Journal method #6: Snippets & scraps

Readers savor the collection of miscellaneous odds and ends that form the collage of the diary. We expect a diary entry to travel freely across the writer’s thoughts, without regard to logical or grammatical transitions.

If you’ve been writing long discursive entries, consider breaking it up:  Do several different things on the same page, and don’t even try to connect the series. Give voice to a brief expression, leave some blank space, and move on.

A single image, a succinct comment, a quick recap of a recent incident, a rapidly sketched verbal portrait of someone you met or saw today, a check-in with your physical body, a flashback to the hour before dawn when you woke during the thunderstorm, the salient question on your mind—you can give a moment of attention to each little piece as you inscribe them, one after another, in your journal.

For this method, aim to keep each burst of writing energy brief and self-contained. The jottings may vary in length from a handful of words to a couple of sentences. Fill a page, attending with fresh attention to the vitality and sharpness of each piece.

Don’t confuse this method with an exercise in automatic writing or freewriting that requires you to keep the pen moving without lifting it from the page as you pour out an unedited stream of consciousness. Rather, while forming these scraps take all the time you want to pause and consider what the scrap will include, to think about your wording and the shape of a phrase. Sentence fragments may feel right for some of the bits and pieces, while others will tend to speak themselves in sentences.

Possibly a few of the scraps will consist of material other than words. Your exercise in miscellany may open space to sketch a small picture, set down a line of music, or tape a preserved memento like a ticket stub, pressed leaf, recipe, or news clipping, on the page.
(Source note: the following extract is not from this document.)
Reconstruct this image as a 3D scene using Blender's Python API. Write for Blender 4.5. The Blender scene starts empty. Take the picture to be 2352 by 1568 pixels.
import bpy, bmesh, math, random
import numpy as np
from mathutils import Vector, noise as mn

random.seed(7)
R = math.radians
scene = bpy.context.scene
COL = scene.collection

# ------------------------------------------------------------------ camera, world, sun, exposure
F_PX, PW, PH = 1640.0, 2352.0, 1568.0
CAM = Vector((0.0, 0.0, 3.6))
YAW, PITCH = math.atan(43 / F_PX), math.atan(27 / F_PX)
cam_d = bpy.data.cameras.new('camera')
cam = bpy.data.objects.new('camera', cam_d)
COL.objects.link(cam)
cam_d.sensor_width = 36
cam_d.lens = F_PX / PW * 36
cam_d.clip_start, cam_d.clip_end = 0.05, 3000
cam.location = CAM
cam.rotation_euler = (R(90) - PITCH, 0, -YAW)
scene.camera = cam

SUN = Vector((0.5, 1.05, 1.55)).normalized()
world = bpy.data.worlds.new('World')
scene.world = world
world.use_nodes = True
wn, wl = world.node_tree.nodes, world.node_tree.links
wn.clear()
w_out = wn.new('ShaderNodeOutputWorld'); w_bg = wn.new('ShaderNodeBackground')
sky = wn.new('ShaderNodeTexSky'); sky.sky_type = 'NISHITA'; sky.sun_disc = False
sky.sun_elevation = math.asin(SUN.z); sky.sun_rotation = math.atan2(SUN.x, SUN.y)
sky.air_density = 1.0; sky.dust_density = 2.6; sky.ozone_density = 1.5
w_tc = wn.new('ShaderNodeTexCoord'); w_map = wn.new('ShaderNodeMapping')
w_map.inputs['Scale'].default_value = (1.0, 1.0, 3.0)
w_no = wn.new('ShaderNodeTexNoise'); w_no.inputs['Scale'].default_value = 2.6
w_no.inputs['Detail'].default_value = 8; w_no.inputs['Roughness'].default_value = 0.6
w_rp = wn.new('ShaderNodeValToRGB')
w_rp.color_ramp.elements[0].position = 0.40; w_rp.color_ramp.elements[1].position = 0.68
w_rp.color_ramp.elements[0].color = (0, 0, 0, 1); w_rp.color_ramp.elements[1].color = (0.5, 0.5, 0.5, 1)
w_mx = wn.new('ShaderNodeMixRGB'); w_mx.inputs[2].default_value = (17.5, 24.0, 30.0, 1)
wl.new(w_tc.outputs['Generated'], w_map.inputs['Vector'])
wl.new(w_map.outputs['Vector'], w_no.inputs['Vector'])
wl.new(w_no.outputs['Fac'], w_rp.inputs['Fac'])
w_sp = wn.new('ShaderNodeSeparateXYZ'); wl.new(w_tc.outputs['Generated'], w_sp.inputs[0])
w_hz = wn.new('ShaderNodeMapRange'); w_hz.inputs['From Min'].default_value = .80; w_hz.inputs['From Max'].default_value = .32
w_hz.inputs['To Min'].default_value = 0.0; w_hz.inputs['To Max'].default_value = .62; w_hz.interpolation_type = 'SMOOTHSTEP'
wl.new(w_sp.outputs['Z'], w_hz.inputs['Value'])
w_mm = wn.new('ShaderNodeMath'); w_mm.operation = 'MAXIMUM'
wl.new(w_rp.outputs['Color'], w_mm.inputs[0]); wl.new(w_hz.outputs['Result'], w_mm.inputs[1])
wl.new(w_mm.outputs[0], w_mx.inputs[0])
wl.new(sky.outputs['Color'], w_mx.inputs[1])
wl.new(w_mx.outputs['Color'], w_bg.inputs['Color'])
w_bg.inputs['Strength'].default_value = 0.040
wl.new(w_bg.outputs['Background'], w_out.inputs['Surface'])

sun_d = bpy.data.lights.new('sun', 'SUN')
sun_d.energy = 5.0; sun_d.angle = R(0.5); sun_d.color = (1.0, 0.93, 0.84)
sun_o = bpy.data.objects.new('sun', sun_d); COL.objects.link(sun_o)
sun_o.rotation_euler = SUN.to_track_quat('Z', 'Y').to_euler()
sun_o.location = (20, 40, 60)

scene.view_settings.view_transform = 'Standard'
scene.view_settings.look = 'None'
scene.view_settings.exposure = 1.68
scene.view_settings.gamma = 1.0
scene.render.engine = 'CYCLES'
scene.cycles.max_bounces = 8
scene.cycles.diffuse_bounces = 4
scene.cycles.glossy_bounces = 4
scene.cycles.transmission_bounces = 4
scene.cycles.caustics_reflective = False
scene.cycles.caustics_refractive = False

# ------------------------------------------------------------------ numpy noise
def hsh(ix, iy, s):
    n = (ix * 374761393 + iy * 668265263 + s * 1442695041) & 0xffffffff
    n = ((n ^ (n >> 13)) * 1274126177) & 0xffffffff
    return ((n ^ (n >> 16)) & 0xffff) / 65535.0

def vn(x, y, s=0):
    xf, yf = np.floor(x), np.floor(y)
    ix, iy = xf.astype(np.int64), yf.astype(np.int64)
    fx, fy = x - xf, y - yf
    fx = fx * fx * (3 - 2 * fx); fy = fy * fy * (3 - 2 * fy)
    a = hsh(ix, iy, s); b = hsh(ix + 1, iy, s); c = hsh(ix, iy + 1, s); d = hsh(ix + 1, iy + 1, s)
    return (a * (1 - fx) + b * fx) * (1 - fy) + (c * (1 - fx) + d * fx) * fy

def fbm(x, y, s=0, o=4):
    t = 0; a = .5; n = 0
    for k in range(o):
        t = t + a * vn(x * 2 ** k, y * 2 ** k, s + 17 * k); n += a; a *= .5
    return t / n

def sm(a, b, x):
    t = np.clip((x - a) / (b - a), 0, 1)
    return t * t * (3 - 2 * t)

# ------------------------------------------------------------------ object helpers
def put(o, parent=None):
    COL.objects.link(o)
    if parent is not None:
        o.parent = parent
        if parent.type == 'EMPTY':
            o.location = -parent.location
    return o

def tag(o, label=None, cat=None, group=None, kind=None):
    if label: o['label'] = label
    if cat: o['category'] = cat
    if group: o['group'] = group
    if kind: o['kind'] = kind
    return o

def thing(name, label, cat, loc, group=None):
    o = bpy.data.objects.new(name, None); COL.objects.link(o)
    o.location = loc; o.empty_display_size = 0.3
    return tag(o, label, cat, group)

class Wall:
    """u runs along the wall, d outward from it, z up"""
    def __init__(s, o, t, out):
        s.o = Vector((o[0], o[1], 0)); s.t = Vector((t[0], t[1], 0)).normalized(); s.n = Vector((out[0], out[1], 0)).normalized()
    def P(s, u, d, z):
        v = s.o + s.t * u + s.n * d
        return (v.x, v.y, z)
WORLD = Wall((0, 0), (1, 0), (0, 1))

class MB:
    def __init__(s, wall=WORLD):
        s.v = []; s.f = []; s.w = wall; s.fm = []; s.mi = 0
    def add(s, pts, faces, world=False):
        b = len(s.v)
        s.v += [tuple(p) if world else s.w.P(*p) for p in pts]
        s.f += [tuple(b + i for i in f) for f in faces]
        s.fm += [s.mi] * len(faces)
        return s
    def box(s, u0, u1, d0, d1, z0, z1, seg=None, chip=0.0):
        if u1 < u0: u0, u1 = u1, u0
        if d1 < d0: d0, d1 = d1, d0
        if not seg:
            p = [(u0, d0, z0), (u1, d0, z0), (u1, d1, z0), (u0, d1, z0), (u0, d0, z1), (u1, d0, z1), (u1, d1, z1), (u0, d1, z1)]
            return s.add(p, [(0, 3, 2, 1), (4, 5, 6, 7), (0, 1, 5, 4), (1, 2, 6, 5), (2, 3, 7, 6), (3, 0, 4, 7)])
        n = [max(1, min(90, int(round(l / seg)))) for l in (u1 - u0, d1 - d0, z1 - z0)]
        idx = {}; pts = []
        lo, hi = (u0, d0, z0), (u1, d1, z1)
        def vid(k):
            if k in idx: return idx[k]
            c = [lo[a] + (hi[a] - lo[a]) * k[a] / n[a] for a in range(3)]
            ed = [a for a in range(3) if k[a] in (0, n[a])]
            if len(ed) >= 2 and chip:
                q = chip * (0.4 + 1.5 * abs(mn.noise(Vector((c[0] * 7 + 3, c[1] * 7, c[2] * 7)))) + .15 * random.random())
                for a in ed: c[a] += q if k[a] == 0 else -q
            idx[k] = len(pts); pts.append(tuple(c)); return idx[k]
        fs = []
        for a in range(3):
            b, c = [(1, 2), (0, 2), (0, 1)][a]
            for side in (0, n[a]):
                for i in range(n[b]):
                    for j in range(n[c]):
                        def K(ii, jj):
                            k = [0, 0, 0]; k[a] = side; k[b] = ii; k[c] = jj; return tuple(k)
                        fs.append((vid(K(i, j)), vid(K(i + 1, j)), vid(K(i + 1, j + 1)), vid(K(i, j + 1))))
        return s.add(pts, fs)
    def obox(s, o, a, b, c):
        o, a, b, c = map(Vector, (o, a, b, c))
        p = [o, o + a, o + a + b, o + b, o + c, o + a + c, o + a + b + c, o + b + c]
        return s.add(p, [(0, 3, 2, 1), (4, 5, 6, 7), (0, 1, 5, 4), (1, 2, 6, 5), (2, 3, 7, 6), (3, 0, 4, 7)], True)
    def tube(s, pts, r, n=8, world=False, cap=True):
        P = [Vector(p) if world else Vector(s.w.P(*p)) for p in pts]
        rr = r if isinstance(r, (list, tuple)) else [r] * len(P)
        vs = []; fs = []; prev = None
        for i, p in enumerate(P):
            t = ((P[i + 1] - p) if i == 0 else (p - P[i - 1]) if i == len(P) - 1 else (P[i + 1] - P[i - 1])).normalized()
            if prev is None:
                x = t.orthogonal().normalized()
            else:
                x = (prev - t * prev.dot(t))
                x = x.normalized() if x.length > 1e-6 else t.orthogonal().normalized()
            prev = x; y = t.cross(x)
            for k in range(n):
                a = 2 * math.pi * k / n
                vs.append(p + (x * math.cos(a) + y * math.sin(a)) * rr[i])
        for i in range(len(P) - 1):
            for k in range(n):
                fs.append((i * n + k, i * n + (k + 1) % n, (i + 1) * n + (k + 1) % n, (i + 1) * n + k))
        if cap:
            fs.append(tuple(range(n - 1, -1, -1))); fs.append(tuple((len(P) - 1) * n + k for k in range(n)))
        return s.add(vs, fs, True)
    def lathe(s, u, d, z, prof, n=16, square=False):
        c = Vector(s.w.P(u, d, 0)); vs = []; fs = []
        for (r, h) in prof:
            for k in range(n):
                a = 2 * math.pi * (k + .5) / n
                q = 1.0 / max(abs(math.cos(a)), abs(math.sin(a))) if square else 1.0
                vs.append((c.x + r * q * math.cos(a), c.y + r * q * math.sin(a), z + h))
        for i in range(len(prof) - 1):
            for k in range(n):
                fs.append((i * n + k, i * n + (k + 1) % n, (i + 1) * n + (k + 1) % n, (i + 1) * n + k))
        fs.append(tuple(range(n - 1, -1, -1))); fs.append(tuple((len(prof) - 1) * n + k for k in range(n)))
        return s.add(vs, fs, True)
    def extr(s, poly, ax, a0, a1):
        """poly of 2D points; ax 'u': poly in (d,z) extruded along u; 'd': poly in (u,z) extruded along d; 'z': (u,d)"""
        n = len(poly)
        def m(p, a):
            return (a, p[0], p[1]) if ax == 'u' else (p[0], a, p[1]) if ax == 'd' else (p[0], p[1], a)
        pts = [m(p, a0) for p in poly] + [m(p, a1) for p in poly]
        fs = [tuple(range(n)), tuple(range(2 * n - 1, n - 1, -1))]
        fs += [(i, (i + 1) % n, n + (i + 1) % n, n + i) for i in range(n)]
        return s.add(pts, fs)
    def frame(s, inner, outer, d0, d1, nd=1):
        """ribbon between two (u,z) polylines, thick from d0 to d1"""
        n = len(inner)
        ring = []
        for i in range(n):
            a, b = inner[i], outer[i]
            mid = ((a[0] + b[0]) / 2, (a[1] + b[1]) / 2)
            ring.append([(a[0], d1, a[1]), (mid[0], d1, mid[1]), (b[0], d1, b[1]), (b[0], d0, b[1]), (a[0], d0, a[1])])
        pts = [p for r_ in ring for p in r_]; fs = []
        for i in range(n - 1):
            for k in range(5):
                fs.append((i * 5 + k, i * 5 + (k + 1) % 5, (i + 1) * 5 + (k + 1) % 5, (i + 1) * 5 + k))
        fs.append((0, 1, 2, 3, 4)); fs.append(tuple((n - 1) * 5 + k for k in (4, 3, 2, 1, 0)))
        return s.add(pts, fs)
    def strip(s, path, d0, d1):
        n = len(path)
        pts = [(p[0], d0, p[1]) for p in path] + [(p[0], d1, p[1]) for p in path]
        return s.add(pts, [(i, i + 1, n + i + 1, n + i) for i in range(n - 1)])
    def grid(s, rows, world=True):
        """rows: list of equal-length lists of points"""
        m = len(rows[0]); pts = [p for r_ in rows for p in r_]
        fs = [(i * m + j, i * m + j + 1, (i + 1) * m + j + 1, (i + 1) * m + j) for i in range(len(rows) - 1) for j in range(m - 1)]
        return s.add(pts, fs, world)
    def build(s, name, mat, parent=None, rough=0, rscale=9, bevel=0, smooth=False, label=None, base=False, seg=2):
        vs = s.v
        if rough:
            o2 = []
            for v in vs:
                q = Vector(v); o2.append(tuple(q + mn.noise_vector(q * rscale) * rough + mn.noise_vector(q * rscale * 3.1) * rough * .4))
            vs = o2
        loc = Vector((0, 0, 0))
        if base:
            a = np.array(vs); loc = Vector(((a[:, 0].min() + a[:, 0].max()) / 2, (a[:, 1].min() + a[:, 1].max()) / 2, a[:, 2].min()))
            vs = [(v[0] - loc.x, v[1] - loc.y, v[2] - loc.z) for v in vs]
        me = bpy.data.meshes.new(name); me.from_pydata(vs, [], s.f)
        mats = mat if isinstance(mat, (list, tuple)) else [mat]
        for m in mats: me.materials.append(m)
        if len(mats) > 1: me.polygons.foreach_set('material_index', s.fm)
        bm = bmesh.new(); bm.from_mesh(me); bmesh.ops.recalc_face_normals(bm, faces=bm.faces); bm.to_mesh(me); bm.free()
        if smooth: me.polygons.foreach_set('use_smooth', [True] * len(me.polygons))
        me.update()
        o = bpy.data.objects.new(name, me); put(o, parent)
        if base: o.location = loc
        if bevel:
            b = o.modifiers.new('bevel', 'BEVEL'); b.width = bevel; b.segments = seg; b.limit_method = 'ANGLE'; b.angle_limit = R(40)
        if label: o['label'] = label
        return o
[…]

If you go about it mindfully and clearly, setting down each scrap as it occurs to you, a fuller picture made up of these disparate pieces may later emerge, revealing connections traced by your imagination and memory as you wrote. Such patterns become visible only with time. Virginia Woolf refers to this process in the well-known passage where she describes the ideal diary as

some deep old desk or capacious hold-all, in which one flings a mass of odds and ends without looking them through. I should like to come back, after a year or two, and find that the collection had sorted itself and refined itself and coalesced, as such deposits so mysteriously do, into a mould, transparent enough to reflect the light of our life, and yet steady, tranquil compounds with the aloofness of a work of art. The main requisite, I think, on reading my old volumes, is not to play the part of a censor, but to write as the mood comes or of anything whatever; since I was curious to find how I went for things put in haphazard, and found the significance to lie where I never saw it at the time. (Diary, April 20, 1919)

When vignettes stand out separately on a diary page, we think of the most highly condensed literary forms: the haiku, aphorism, imagist poem, couplet, or epigram. Maybe your own scraps will assume one or more of these shapes—or maybe your own favorite examples will weave themselves in among your own writing as quotation and counterpoint, in the age-old tradition of the “commonplace book,” a diary that consisted entirely of other people’s words.